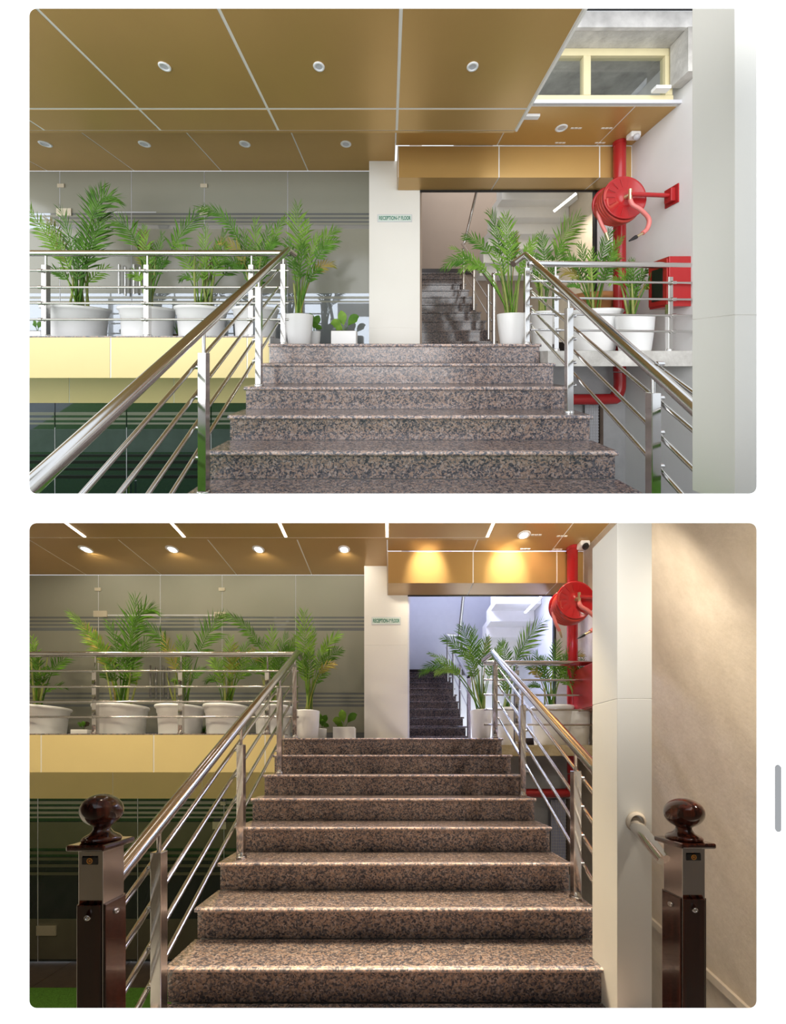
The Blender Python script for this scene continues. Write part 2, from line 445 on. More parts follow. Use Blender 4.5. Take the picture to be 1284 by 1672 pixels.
def frond(root, base, ctrl, tip, t0, L, mat, rnd, dens=1.0, w=None):
    P = bez(base, ctrl, tip, 14)
    m = MB()
    length = sum((P[i+1]-P[i]).length for i in range(14))
    r0 = .009
    m.tube(P, [r0*(1-.75*i/14) for i in range(15)], 5, False)
    n = max(9, int(length*(1-t0)/.036*dens)); w = w or .029
    tilt = rnd.uniform(-.5, .5)
    for i in range(n):
        t = t0 + (1-t0)*(i+.3)/n
        q = base*(1-t)**2 + ctrl*(2*t*(1-t)) + tip*t*t
        d = ((ctrl-base)*(1-t) + (tip-ctrl)*t).normalized()
        side = d.cross(Vector((tilt, 1, .15))).normalized()
        u = (t-t0)/(1-t0)
        ln = L*(.55+.9*math.sin(math.pi*min(1, .18+u*.78)))*.82*rnd.uniform(.85, 1.12)
        for sg in (-1, 1):
            a = math.radians(52-34*u + rnd.uniform(-7, 7))
            v = (d*math.cos(a) + side*sg*math.sin(a) + Vector((0, rnd.uniform(-.35, .25), 0))).normalized()
            nrm = v.cross(d)
            if nrm.length < 1e-4: nrm = Vector((0, 1, 0))
            wd = d*w*.5*(1.15-.4*u)
            dr = Vector((0, 0, -ln*rnd.uniform(.06, .24)))
            pm = q + v*ln*.5 + dr*.25; pe = q + v*ln + dr
            fold = Vector((0, -w*.25, 0))
            m.add([q-wd*.5, q+wd*.5, pm-wd*1.0, pm+fold*.6, pm+wd*1.0, pe], [(0, 3, 2), (0, 1, 3), (1, 4, 3), (2, 3, 5), (3, 4, 5)])
    m.build('frond', mat, root)

def palm(label, c, rt, rb, h, style, fr, S, dens=1.0, canes=5, lean=0, seed=0, group='potted areca palms', extra=None):
    """fr: (tipx, tipy, ctrlx, ctrly, t0, L, tone) in palm pixels relative to the pot's rim centre; S = metres per pixel"""
    rnd = random.Random(seed)
    root = thing('potted_palm', label, 'potted plant', c, group)
    pot(root, c, rt, rb, h, style)
    top = Vector((c[0], c[1], c[2]+h*.9))
    rim = Vector((c[0], c[1], c[2]+h))
    for (tx, ty, cx, cy, t0, L, tone) in fr:
        b = top + Vector((rnd.uniform(-.35, .35)*rt*.5, rnd.uniform(-.3, .3)*rt*.6, 0))
        dy = rnd.uniform(-.14, .14)
        ct = rim + Vector((cx*S, dy*.4, -cy*S)); tp = rim + Vector((tx*S, dy, -ty*S))
        frond(root, b, ct, tp, t0, L*S, ('leaf', 'leaf2', 'leaf3')[tone], rnd, dens)
    for i in range(canes):
        b = top + Vector((rnd.uniform(-.3, .3)*rt, rnd.uniform(-.3, .3)*rt, 0))
        hh = rnd.uniform(55, 95)*S
        e = b + Vector((rnd.uniform(-14, 14)*S + lean*S, rnd.uniform(-.05, .05), hh))
        MB().tube(bez(b, (b+e)/2+Vector((rnd.uniform(-4, 4)*S, 0, 0)), e, 5), [.013, .013, .012, .011, .009, .006], 7).build('cane', 'cane', root)
    return root

def broadleaf(label, c, rt, h, leaves, S, seed, mats=('leaf', 'leaf2'), square=False, group=None):
    rnd = random.Random(seed); root = thing('potted_plant', label, 'potted plant', c, group)
    x, y, z = c
    if square:
        B(x-rt, x+rt, y-rt*.7, y+rt*.7, z, z+h).build('pot', 'pot', root, bev=.006)
        B(x-rt*.9, x+rt*.9, y-rt*.6, y+rt*.6, z+h, z+h+.006).build('soil', 'soil', root)
    else: pot(root, c, rt, rt*.85, h, 'plain')
    base = Vector((x, y, z+h*.9))
    for i, (tx, ty, w) in enumerate(leaves):
        tip = Vector((x+tx*S, y+rnd.uniform(-.05, .02), z+h-ty*S))
        mid = (base+tip)/2 + Vector((0, -.02, abs(tx)*S*.35+.02))
        P = bez(base, mid+Vector((0, 0, .02)), tip, 8); m = MB(); vs = []
        wv = Vector((0, 0, 0))
        for k, p in enumerate(P):
            u = k/8; d = (P[min(k+1, 8)]-P[max(k-1, 0)]).normalized(); s = d.cross(Vector((0, 1, .3))).normalized()
            ww = w*S*(.06 if u < .25 else max(.02, math.sin(math.pi*(u-.25)/.75*.97+.05)))*.5
            vs += [p-s*ww, p+Vector((0, -.006, 0)), p+s*ww]
        m.add(vs, [(k*3+j, k*3+j+1, k*3+j+4, k*3+j+3) for k in range(8) for j in (0, 1)], True)
        m.build('leaf', mats[i % len(mats)], root)
    return root

def spray(label, c, n, R, seed):
    rnd = random.Random(seed); root = thing('small_plant', label, 'potted plant', c)
    MB().lathe(c, [(0, 0), (.05, 0), (.06, .07), (.05, .07), (.05, .06), (0, .06)], 16).build('pot', 'soil', root)
    for i in range(n):
        a = rnd.uniform(0, 6.28); m = MB(); b = Vector(c)+Vector((0, 0, .06))
        tip = b + Vector((math.cos(a)*R*rnd.uniform(.5, 1), math.sin(a)*R*.5, R*rnd.uniform(.5, 1.5)))
        mid = (b+tip)/2 + Vector((0, 0, R*.3)); P = bez(b, mid, tip, 4); vs = []
        for k, p in enumerate(P): vs += [p+Vector((-.010*(1-k/4.2), 0, 0)), p+Vector((.010*(1-k/4.2), 0, .004))]
        m.add(vs, [(2*k, 2*k+1, 2*k+3, 2*k+2) for k in range(4)], True)
        m.build('leaf', rnd.choice(['leaf', 'leaf2']), root)
    return root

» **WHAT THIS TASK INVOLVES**
Reproduce each line exactly, please, except for any pictures.

» **SOLUTION TO THIS EXERCISE**
The Blender Python script for this scene continues. Write part 2, from line 445 on. More parts follow. Use Blender 4.5. Take the picture to be 1284 by 1672 pixels.
def frond(root, base, ctrl, tip, t0, L, mat, rnd, dens=1.0, w=None):
    P = bez(base, ctrl, tip, 14)
    m = MB()
    length = sum((P[i+1]-P[i]).length for i in range(14))
    r0 = .009
    m.tube(P, [r0*(1-.75*i/14) for i in range(15)], 5, False)
    n = max(9, int(length*(1-t0)/.036*dens)); w = w or .029
    tilt = rnd.uniform(-.5, .5)
    for i in range(n):
        t = t0 + (1-t0)*(i+.3)/n
        q = base*(1-t)**2 + ctrl*(2*t*(1-t)) + tip*t*t
        d = ((ctrl-base)*(1-t) + (tip-ctrl)*t).normalized()
        side = d.cross(Vector((tilt, 1, .15))).normalized()
        u = (t-t0)/(1-t0)
        ln = L*(.55+.9*math.sin(math.pi*min(1, .18+u*.78)))*.82*rnd.uniform(.85, 1.12)
        for sg in (-1, 1):
            a = math.radians(52-34*u + rnd.uniform(-7, 7))
            v = (d*math.cos(a) + side*sg*math.sin(a) + Vector((0, rnd.uniform(-.35, .25), 0))).normalized()
            nrm = v.cross(d)
            if nrm.length < 1e-4: nrm = Vector((0, 1, 0))
            wd = d*w*.5*(1.15-.4*u)
            dr = Vector((0, 0, -ln*rnd.uniform(.06, .24)))
            pm = q + v*ln*.5 + dr*.25; pe = q + v*ln + dr
            fold = Vector((0, -w*.25, 0))
            m.add([q-wd*.5, q+wd*.5, pm-wd*1.0, pm+fold*.6, pm+wd*1.0, pe], [(0, 3, 2), (0, 1, 3), (1, 4, 3), (2, 3, 5), (3, 4, 5)])
    m.build('frond', mat, root)

def palm(label, c, rt, rb, h, style, fr, S, dens=1.0, canes=5, lean=0, seed=0, group='potted areca palms', extra=None):
    """fr: (tipx, tipy, ctrlx, ctrly, t0, L, tone) in palm pixels relative to the pot's rim centre; S = metres per pixel"""
    rnd = random.Random(seed)
    root = thing('potted_palm', label, 'potted plant', c, group)
    pot(root, c, rt, rb, h, style)
    top = Vector((c[0], c[1], c[2]+h*.9))
    rim = Vector((c[0], c[1], c[2]+h))
    for (tx, ty, cx, cy, t0, L, tone) in fr:
        b = top + Vector((rnd.uniform(-.35, .35)*rt*.5, rnd.uniform(-.3, .3)*rt*.6, 0))
        dy = rnd.uniform(-.14, .14)
        ct = rim + Vector((cx*S, dy*.4, -cy*S)); tp = rim + Vector((tx*S, dy, -ty*S))
        frond(root, b, ct, tp, t0, L*S, ('leaf', 'leaf2', 'leaf3')[tone], rnd, dens)
    for i in range(canes):
        b = top + Vector((rnd.uniform(-.3, .3)*rt, rnd.uniform(-.3, .3)*rt, 0))
        hh = rnd.uniform(55, 95)*S
        e = b + Vector((rnd.uniform(-14, 14)*S + lean*S, rnd.uniform(-.05, .05), hh))
        MB().tube(bez(b, (b+e)/2+Vector((rnd.uniform(-4, 4)*S, 0, 0)), e, 5), [.013, .013, .012, .011, .009, .006], 7).build('cane', 'cane', root)
    return root

def broadleaf(label, c, rt, h, leaves, S, seed, mats=('leaf', 'leaf2'), square=False, group=None):
    rnd = random.Random(seed); root = thing('potted_plant', label, 'potted plant', c, group)
    x, y, z = c
    if square:
        B(x-rt, x+rt, y-rt*.7, y+rt*.7, z, z+h).build('pot', 'pot', root, bev=.006)
        B(x-rt*.9, x+rt*.9, y-rt*.6, y+rt*.6, z+h, z+h+.006).build('soil', 'soil', root)
    else: pot(root, c, rt, rt*.85, h, 'plain')
    base = Vector((x, y, z+h*.9))
    for i, (tx, ty, w) in enumerate(leaves):
        tip = Vector((x+tx*S, y+rnd.uniform(-.05, .02), z+h-ty*S))
        mid = (base+tip)/2 + Vector((0, -.02, abs(tx)*S*.35+.02))
        P = bez(base, mid+Vector((0, 0, .02)), tip, 8); m = MB(); vs = []
        wv = Vector((0, 0, 0))
        for k, p in enumerate(P):
            u = k/8; d = (P[min(k+1, 8)]-P[max(k-1, 0)]).normalized(); s = d.cross(Vector((0, 1, .3))).normalized()
            ww = w*S*(.06 if u < .25 else max(.02, math.sin(math.pi*(u-.25)/.75*.97+.05)))*.5
            vs += [p-s*ww, p+Vector((0, -.006, 0)), p+s*ww]
        m.add(vs, [(k*3+j, k*3+j+1, k*3+j+4, k*3+j+3) for k in range(8) for j in (0, 1)], True)
        m.build('leaf', mats[i % len(mats)], root)
    return root

def spray(label, c, n, R, seed):
    rnd = random.Random(seed); root = thing('small_plant', label, 'potted plant', c)
    MB().lathe(c, [(0, 0), (.05, 0), (.06, .07), (.05, .07), (.05, .06), (0, .06)], 16).build('pot', 'soil', root)
    for i in range(n):
        a = rnd.uniform(0, 6.28); m = MB(); b = Vector(c)+Vector((0, 0, .06))
        tip = b + Vector((math.cos(a)*R*rnd.uniform(.5, 1), math.sin(a)*R*.5, R*rnd.uniform(.5, 1.5)))
        mid = (b+tip)/2 + Vector((0, 0, R*.3)); P = bez(b, mid, tip, 4); vs = []
        for k, p in enumerate(P): vs += [p+Vector((-.010*(1-k/4.2), 0, 0)), p+Vector((.010*(1-k/4.2), 0, .004))]
        m.add(vs, [(2*k, 2*k+1, 2*k+3, 2*k+2) for k in range(4)], True)
        m.build('leaf', rnd.choice(['leaf', 'leaf2']), root)
    return root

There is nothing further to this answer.